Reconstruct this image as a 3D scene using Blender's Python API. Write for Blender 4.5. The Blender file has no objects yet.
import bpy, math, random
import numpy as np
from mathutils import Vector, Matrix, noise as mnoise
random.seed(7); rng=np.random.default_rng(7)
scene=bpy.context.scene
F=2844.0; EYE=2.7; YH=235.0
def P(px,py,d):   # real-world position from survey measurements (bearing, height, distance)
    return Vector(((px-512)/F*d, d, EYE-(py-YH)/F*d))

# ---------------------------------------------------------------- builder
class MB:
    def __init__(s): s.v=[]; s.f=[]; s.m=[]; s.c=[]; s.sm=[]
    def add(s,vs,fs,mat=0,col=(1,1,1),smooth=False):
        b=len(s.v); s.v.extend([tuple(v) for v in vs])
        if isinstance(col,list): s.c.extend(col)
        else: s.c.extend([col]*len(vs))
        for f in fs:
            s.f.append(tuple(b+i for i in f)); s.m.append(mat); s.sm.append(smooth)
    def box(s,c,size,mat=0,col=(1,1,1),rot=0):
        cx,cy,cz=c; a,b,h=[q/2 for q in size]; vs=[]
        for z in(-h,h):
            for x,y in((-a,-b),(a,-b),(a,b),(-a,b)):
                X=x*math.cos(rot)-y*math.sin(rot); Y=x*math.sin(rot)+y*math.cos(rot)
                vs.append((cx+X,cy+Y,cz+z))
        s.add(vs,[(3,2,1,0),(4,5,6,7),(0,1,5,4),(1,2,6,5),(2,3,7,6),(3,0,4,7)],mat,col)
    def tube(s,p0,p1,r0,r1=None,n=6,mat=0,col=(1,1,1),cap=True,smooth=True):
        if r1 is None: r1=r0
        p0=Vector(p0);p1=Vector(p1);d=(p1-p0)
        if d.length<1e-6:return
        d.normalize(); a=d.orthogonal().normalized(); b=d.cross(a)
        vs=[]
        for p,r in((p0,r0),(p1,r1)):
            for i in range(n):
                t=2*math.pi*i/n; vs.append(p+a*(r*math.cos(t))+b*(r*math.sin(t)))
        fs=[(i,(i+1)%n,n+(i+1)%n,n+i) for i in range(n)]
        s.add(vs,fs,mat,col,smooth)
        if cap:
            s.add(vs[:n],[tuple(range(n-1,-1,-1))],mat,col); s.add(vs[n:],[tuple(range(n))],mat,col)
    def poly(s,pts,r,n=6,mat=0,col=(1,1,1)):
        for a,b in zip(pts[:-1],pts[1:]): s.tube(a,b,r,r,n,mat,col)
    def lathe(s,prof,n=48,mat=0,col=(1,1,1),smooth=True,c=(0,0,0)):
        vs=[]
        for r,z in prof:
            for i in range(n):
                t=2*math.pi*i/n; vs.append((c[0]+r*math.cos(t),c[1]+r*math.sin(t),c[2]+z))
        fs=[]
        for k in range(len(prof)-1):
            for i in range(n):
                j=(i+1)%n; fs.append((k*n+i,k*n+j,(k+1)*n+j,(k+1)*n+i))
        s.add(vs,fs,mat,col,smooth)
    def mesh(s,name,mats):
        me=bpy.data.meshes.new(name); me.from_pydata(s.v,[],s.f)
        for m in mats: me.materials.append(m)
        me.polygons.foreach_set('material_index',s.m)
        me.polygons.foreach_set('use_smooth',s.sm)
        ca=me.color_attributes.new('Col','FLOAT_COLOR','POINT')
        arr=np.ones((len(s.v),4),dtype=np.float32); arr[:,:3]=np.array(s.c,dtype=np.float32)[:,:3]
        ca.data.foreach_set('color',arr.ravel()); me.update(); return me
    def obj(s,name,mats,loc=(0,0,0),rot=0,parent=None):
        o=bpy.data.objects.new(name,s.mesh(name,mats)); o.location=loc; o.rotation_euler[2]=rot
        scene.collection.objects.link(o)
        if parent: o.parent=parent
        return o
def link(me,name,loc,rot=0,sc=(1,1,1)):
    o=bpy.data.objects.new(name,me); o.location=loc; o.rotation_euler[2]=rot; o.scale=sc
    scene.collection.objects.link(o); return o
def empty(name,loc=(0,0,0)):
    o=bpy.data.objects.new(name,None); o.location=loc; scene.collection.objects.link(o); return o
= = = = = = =
Goal of the exercise = Search the data above for the string "objects" and copy each line that has it.

Written solution =
Reconstruct this image as a 3D scene using Blender's Python API. Write for Blender 4.5. The Blender file has no objects yet.
        o=bpy.data.objects.new(name,s.mesh(name,mats)); o.location=loc; o.rotation_euler[2]=rot
        scene.collection.objects.link(o)
    o=bpy.data.objects.new(name,me); o.location=loc; o.rotation_euler[2]=rot; o.scale=sc
    scene.collection.objects.link(o); return o
    o=bpy.data.objects.new(name,None); o.location=loc; scene.collection.objects.link(o); return o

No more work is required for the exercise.